Nel 1946 un certo Ganesh Samovar Savarakar, fondatore nel 1925 dell'”Organizzazione dei volontari per la nazione” (nome che è tutto un programma, ed una dimostrazione del successo della colonizzazione della cultura occidentale in India), pubblicò in India una sua Introduzione a Cristo (“Christ Parichay“), recentemente ristampato a Mombai (l’antica Bombay) da una Fondazione fondamentalista indù. In questo testo l’Autore riscriveva la biografia di Cristo, indianizzandolo e reinserendolo nello schema storico-culturale del braminato indù tradizionale, cui egli stesso apparteneva.

Cosa c’è di strano? Che in realtà queste dottrine sono di chiara origine occidentale. Già dagli inizi del XX secolo la Teosofia occidentale, setta sincretista ed occultista tipicamente anglosassone, espandendosi in India sulle vie dell’imperialismo britannico e collaborando attivamente – tra l’altro – con le autorità coloniali inglesi per diffondere fra gli indù il culto idolatra della regina Vittoria, per prima diffuse in India la dottrina singolare secondo cui Cristo sarebbe morto in India dopo una finta morte in Croce in Palestina, confondendolo volutamente con la figura standard del saggio indù, e del bramino d’alta casta.

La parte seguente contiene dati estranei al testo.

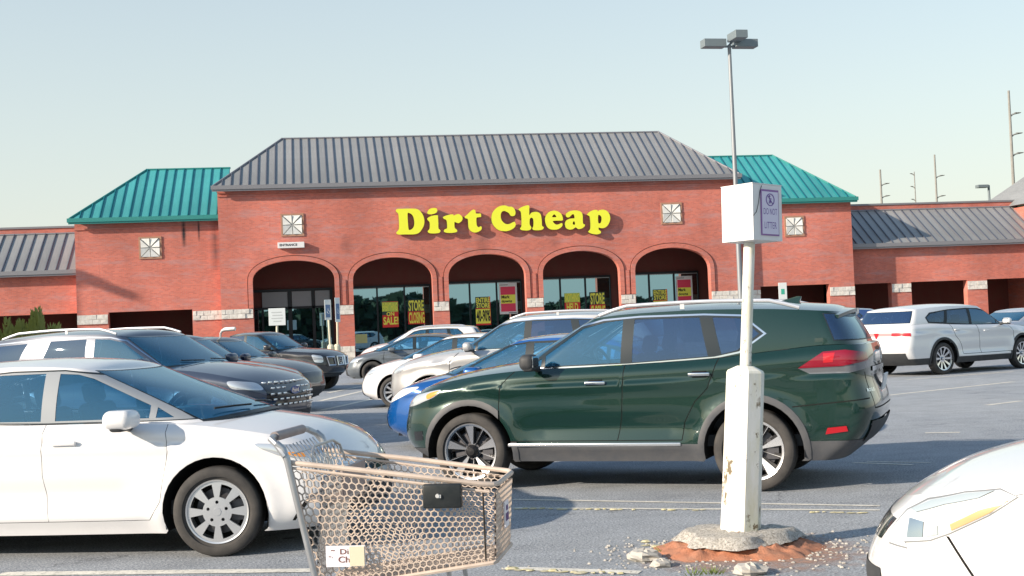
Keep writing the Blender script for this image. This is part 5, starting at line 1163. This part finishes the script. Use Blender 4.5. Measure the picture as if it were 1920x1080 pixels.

Questa è la singolare sorte di ogni fondamentalismo: nella pretesa di tornare alle radici della propria esperienza religiosa, i fondamentalismi si condannano a rifriggere la schiuma dei deliri (pardon, delle “visioni”, “rilevazioni”, “tradizioni esoteriche”, etc.) dei fondatori delle più screditate sette europee otto-novecentesche. Oltretutto in notevole ritardo.